The Scout 25 is, of course, very different. Our list is developed in consultation with over a dozen people of prominence working in the restaurant industry – the idea being that no one is a better judge of restaurants than the people who toil in them.
The list of restaurants and the group that decides it changes twice a year. How much it changes, of course, is up to the panelists. For the Fall 2019 edition, four restaurants changed; twenty-one remained the same. The panel included one sommeliers, one assistant GM, two GMs, two restaurateurs, one sous chef, one chef de cuisine, one executive chef, one server, one bartender, and two citizen gourmands.
Only establishments that have been open for more than 6 months are considered.

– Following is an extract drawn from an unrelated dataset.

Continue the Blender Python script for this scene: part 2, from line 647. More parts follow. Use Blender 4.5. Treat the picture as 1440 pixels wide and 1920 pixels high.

A NEW FORMAT FOR THE SCOUT 25 ARRIVES DEC. 20, 2019
It’s a great pity that you really didn’t venture outside the downtown area. You missed the best restaurant in the lower mainland , The Pear Tree. This restaurant has been opened for 20+ years with Scott Jaeger chef and owner producing some of the best dishes I have had world wide. He is also a fantastic mentor to his young team. Many of them have gone on to win international culinary competitions. Scott has also been on the Canadian culinary Olympic team. Stephanie, Scott’s wife, is the Somm and is amazingly talented at wine pairings. Take a chance and visit for yourself.
Agree that The Pear Tree is excellent and worth the trip. The best Japanese is also in Burnaby at Stem (from the chef who ran Zest).
Thanks for commenting. Alas, this list is about the best restaurants in Vancouver, not the entire Metro.
Ugly Dumpling deserves a nod.
a bit ironic to see Coquille on the list for fall when it (sadly) didn’t make it to winter.
Will this list ever be updated?
Thanks for your comment Rod. We’re working on it.